The president had earlier (Nov. 5, 1862) fired the discredited Gen. George B. McClellan for his failed and poorly conducted Peninsula Campaign and particularly for his failure to immediately attack Lee’s exhausted, demoralized army after he had successfully thwarted the Confederate general’s first invasion of the North at the bloody Sept. 17 Battle of Antietam Creek.

Appointed Commander of the Army of the Potomac to replace the inept McClellan, Burnside was pressured by the president to submit a plan to attack Lee’s Army of Northern Virginia. Burnside reluctantly had accepted this new command, which he had twice previously declined. He apparently felt himself incapable of leading the huge Army of the Potomac.

However, he was urged by friends and family that he was obligated to now accept what was a presidential order. He quickly devised a plan that involved crossing the Rappahannock River at Fredericksburg, Va., and racing to Richmond before Lee could gather his spread-out forces: Confederate Gen. Thomas “Stonewall” Jackson was in the Shenandoah Valley and Gen. James Longstreet at Culpeper Court House.

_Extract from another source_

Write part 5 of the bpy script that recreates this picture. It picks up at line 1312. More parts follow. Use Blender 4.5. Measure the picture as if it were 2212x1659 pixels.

Burnside told Lincoln that he was hoping to fool Lee into thinking he was going to attack Longstreet at Culpeper when in fact he, in unwonted speed, moved his army to Falmouth in preparation for an attack across the Rappahannock on lightly defended Fredericksburg.

With the defeat of Lee’s small army at Fredericksburg, Burnside then planned to attack and defeat Longstreet’s army of 45,000 with his well-rested, well-equipped force of 113,000. With the defeat of both Lee (at Fredericksburg) and Longstreet (at or near Culpeper) Burnside would then be able to race to and capture Richmond, thus bringing an end to the war.

Burnside apparently believed, as if he was a chess player, that capturing the opponent’s capital city (taking or checkmating the king) would result in victory. It would be, of course, Gens. Ulysses S. Grant and William T. Sherman who finally secured Union victory by completely defeating Confederate armies in the field in a 1864-1865 war of attrition.